Filter for the word "wide" and keep each matching line.

╭─ SOURCE MATERIAL

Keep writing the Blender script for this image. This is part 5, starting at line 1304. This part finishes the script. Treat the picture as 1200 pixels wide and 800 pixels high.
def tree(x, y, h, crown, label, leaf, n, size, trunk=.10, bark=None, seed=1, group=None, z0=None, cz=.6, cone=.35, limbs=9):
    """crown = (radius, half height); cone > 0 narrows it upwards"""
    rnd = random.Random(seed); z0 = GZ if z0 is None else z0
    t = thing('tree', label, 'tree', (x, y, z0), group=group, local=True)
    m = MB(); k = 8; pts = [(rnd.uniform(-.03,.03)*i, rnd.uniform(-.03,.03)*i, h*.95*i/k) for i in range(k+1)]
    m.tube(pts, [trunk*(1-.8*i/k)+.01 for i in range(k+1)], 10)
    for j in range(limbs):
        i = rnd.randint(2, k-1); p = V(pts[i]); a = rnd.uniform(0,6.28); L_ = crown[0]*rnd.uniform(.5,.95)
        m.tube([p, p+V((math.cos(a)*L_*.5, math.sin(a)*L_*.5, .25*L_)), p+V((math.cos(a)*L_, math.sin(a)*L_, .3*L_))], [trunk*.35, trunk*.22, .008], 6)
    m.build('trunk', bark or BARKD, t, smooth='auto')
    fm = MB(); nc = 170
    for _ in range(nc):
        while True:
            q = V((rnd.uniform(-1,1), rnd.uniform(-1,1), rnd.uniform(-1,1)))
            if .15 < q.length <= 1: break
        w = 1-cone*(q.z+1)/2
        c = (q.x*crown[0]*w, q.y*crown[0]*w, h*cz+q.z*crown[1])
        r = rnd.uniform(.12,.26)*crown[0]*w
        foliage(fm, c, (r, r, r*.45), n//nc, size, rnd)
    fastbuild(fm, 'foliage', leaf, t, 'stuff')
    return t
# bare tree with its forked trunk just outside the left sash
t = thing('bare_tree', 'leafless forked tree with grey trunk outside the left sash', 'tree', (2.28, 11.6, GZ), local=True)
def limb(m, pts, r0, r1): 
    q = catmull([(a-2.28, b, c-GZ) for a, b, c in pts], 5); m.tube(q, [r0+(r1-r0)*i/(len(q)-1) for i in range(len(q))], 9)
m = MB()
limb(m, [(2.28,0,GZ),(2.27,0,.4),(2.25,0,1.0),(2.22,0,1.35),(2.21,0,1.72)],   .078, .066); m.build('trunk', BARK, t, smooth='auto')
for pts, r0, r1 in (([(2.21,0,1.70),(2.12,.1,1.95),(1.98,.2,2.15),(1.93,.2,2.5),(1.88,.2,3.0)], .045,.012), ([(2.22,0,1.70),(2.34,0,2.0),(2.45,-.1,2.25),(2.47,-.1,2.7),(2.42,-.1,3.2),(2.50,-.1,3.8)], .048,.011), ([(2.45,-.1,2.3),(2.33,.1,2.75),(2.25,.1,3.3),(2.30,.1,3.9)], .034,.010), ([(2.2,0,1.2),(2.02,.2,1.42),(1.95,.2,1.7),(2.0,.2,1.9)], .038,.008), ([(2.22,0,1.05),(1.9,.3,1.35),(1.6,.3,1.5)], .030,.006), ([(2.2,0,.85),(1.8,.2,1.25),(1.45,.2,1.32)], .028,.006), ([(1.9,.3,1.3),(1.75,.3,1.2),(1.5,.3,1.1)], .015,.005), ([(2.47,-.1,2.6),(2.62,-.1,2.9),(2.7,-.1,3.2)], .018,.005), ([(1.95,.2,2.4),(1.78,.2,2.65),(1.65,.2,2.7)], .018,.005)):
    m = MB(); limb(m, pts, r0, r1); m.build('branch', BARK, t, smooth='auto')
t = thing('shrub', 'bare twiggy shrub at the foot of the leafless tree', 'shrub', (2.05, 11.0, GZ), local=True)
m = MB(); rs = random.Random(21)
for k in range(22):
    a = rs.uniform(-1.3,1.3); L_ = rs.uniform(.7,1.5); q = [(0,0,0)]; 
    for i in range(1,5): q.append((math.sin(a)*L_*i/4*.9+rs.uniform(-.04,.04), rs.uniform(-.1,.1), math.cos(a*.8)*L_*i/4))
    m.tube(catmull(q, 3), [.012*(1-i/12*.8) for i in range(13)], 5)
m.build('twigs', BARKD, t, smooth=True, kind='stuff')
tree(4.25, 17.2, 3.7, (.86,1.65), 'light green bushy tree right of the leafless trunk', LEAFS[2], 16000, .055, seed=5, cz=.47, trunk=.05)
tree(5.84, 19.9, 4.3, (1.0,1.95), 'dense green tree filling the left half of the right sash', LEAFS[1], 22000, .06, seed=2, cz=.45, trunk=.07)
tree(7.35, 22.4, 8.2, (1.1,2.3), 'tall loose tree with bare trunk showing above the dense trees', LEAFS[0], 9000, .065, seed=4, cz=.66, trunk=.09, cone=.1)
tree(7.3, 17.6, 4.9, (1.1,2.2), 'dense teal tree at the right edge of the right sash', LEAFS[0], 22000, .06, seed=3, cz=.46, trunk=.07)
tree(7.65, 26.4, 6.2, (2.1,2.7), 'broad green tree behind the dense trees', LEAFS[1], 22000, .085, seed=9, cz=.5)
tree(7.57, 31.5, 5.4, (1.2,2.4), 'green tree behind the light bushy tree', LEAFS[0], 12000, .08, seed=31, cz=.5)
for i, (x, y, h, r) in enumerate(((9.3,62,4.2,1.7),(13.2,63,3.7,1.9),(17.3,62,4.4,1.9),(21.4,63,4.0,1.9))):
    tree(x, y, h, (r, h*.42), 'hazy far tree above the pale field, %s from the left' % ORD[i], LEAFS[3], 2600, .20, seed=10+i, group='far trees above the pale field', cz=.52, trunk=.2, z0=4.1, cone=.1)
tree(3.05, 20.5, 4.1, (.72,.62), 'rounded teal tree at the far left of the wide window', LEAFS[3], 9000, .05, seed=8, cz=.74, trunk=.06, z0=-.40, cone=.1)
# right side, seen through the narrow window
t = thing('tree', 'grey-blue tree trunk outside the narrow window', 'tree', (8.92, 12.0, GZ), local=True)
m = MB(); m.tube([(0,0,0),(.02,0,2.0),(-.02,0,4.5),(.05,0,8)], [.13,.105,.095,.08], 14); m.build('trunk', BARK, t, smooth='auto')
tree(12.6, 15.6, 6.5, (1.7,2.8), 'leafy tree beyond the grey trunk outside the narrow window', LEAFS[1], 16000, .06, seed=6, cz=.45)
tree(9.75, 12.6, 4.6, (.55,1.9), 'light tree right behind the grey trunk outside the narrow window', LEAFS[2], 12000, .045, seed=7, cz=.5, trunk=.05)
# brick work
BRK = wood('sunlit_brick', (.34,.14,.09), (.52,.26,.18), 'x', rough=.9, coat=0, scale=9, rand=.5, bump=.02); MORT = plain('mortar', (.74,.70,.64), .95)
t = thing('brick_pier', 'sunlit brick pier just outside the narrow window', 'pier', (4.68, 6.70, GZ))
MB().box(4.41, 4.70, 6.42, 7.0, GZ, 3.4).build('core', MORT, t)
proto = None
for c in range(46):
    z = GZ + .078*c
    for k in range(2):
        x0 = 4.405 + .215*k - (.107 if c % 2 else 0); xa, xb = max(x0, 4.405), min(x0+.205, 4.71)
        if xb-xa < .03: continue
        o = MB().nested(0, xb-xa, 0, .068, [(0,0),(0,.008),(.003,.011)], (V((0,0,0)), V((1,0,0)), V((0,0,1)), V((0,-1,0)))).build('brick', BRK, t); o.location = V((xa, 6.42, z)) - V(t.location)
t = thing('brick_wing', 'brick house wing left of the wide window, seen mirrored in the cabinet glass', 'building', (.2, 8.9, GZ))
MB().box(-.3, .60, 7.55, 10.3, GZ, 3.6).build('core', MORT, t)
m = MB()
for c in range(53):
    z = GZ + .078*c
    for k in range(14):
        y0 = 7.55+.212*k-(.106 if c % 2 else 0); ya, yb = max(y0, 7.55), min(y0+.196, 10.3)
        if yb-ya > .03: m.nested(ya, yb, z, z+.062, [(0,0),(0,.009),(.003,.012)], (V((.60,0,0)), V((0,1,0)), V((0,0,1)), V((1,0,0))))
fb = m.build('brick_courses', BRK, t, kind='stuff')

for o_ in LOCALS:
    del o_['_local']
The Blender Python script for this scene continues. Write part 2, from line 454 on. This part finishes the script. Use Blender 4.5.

╰─

→ **REPLY TO THE EXERCISE**:
Keep writing the Blender script for this image. This is part 5, starting at line 1304. This part finishes the script. Treat the picture as 1200 pixels wide and 800 pixels high.
tree(3.05, 20.5, 4.1, (.72,.62), 'rounded teal tree at the far left of the wide window', LEAFS[3], 9000, .05, seed=8, cz=.74, trunk=.06, z0=-.40, cone=.1)
t = thing('brick_wing', 'brick house wing left of the wide window, seen mirrored in the cabinet glass', 'building', (.2, 8.9, GZ))